| The task |
Retype the complete listing exactly as it appears.

| Data shown |
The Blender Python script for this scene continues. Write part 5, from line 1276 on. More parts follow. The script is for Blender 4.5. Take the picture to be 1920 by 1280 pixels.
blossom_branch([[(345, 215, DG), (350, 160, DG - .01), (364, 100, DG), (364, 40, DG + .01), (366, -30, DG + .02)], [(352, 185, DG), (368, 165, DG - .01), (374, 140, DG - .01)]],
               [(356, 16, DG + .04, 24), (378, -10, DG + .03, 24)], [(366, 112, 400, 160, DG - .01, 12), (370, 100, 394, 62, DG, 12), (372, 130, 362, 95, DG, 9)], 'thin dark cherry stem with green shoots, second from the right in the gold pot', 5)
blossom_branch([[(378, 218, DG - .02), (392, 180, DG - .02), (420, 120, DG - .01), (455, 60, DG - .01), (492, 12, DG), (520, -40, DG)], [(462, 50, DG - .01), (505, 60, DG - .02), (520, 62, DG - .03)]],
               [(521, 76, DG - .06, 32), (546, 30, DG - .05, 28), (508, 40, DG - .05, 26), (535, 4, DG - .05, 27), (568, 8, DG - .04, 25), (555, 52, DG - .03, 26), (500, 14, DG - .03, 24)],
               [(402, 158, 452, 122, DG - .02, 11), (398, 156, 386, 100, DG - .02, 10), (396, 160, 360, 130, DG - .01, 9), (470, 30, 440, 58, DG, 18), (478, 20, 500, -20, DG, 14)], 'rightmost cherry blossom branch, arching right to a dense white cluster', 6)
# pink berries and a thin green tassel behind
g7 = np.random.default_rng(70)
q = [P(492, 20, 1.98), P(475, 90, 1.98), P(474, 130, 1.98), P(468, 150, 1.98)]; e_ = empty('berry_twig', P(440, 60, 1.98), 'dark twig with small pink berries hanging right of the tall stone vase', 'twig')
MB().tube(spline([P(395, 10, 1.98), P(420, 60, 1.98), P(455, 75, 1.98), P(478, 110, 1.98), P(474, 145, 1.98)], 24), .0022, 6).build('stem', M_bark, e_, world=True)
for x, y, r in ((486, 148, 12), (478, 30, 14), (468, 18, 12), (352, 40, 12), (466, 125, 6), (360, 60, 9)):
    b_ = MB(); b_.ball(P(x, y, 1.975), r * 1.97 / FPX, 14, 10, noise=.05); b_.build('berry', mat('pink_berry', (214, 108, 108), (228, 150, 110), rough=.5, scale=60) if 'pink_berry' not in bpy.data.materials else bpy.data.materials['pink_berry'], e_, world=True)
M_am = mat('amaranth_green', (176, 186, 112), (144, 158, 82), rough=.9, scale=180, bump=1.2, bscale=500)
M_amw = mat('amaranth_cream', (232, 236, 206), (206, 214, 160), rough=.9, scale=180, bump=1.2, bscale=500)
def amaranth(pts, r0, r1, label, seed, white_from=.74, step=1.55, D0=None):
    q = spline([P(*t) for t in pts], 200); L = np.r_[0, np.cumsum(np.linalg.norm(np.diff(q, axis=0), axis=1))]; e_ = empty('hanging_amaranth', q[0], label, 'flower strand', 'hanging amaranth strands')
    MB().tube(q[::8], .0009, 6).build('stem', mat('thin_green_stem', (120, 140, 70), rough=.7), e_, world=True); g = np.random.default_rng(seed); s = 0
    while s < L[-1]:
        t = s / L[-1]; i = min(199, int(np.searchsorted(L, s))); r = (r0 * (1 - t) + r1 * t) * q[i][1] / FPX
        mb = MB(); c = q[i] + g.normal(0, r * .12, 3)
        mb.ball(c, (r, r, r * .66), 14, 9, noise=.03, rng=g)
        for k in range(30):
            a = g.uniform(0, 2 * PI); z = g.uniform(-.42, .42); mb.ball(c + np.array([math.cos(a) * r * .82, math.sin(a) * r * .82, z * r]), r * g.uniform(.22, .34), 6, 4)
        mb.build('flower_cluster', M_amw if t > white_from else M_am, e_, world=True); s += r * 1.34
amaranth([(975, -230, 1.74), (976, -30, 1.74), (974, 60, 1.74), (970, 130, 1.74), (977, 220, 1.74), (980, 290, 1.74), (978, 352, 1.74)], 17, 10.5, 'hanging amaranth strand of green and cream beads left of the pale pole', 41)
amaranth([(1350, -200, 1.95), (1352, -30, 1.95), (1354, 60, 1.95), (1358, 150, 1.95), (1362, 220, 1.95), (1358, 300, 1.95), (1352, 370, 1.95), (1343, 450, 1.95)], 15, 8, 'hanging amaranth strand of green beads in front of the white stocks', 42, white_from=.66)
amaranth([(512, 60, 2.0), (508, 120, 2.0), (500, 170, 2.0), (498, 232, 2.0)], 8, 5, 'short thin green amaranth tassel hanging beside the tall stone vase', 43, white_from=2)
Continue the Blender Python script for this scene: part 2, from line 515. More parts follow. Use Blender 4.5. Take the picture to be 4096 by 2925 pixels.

| Answer for this exercise |
The Blender Python script for this scene continues. Write part 5, from line 1276 on. More parts follow. The script is for Blender 4.5. Take the picture to be 1920 by 1280 pixels.
blossom_branch([[(345, 215, DG), (350, 160, DG - .01), (364, 100, DG), (364, 40, DG + .01), (366, -30, DG + .02)], [(352, 185, DG), (368, 165, DG - .01), (374, 140, DG - .01)]],
               [(356, 16, DG + .04, 24), (378, -10, DG + .03, 24)], [(366, 112, 400, 160, DG - .01, 12), (370, 100, 394, 62, DG, 12), (372, 130, 362, 95, DG, 9)], 'thin dark cherry stem with green shoots, second from the right in the gold pot', 5)
blossom_branch([[(378, 218, DG - .02), (392, 180, DG - .02), (420, 120, DG - .01), (455, 60, DG - .01), (492, 12, DG), (520, -40, DG)], [(462, 50, DG - .01), (505, 60, DG - .02), (520, 62, DG - .03)]],
               [(521, 76, DG - .06, 32), (546, 30, DG - .05, 28), (508, 40, DG - .05, 26), (535, 4, DG - .05, 27), (568, 8, DG - .04, 25), (555, 52, DG - .03, 26), (500, 14, DG - .03, 24)],
               [(402, 158, 452, 122, DG - .02, 11), (398, 156, 386, 100, DG - .02, 10), (396, 160, 360, 130, DG - .01, 9), (470, 30, 440, 58, DG, 18), (478, 20, 500, -20, DG, 14)], 'rightmost cherry blossom branch, arching right to a dense white cluster', 6)
# pink berries and a thin green tassel behind
g7 = np.random.default_rng(70)
q = [P(492, 20, 1.98), P(475, 90, 1.98), P(474, 130, 1.98), P(468, 150, 1.98)]; e_ = empty('berry_twig', P(440, 60, 1.98), 'dark twig with small pink berries hanging right of the tall stone vase', 'twig')
MB().tube(spline([P(395, 10, 1.98), P(420, 60, 1.98), P(455, 75, 1.98), P(478, 110, 1.98), P(474, 145, 1.98)], 24), .0022, 6).build('stem', M_bark, e_, world=True)
for x, y, r in ((486, 148, 12), (478, 30, 14), (468, 18, 12), (352, 40, 12), (466, 125, 6), (360, 60, 9)):
    b_ = MB(); b_.ball(P(x, y, 1.975), r * 1.97 / FPX, 14, 10, noise=.05); b_.build('berry', mat('pink_berry', (214, 108, 108), (228, 150, 110), rough=.5, scale=60) if 'pink_berry' not in bpy.data.materials else bpy.data.materials['pink_berry'], e_, world=True)
M_am = mat('amaranth_green', (176, 186, 112), (144, 158, 82), rough=.9, scale=180, bump=1.2, bscale=500)
M_amw = mat('amaranth_cream', (232, 236, 206), (206, 214, 160), rough=.9, scale=180, bump=1.2, bscale=500)
def amaranth(pts, r0, r1, label, seed, white_from=.74, step=1.55, D0=None):
    q = spline([P(*t) for t in pts], 200); L = np.r_[0, np.cumsum(np.linalg.norm(np.diff(q, axis=0), axis=1))]; e_ = empty('hanging_amaranth', q[0], label, 'flower strand', 'hanging amaranth strands')
    MB().tube(q[::8], .0009, 6).build('stem', mat('thin_green_stem', (120, 140, 70), rough=.7), e_, world=True); g = np.random.default_rng(seed); s = 0
    while s < L[-1]:
        t = s / L[-1]; i = min(199, int(np.searchsorted(L, s))); r = (r0 * (1 - t) + r1 * t) * q[i][1] / FPX
        mb = MB(); c = q[i] + g.normal(0, r * .12, 3)
        mb.ball(c, (r, r, r * .66), 14, 9, noise=.03, rng=g)
        for k in range(30):
            a = g.uniform(0, 2 * PI); z = g.uniform(-.42, .42); mb.ball(c + np.array([math.cos(a) * r * .82, math.sin(a) * r * .82, z * r]), r * g.uniform(.22, .34), 6, 4)
        mb.build('flower_cluster', M_amw if t > white_from else M_am, e_, world=True); s += r * 1.34
amaranth([(975, -230, 1.74), (976, -30, 1.74), (974, 60, 1.74), (970, 130, 1.74), (977, 220, 1.74), (980, 290, 1.74), (978, 352, 1.74)], 17, 10.5, 'hanging amaranth strand of green and cream beads left of the pale pole', 41)
amaranth([(1350, -200, 1.95), (1352, -30, 1.95), (1354, 60, 1.95), (1358, 150, 1.95), (1362, 220, 1.95), (1358, 300, 1.95), (1352, 370, 1.95), (1343, 450, 1.95)], 15, 8, 'hanging amaranth strand of green beads in front of the white stocks', 42, white_from=.66)
amaranth([(512, 60, 2.0), (508, 120, 2.0), (500, 170, 2.0), (498, 232, 2.0)], 8, 5, 'short thin green amaranth tassel hanging beside the tall stone vase', 43, white_from=2)
Continue the Blender Python script for this scene: part 2, from line 515. More parts follow. Use Blender 4.5. Take the picture to be 4096 by 2925 pixels.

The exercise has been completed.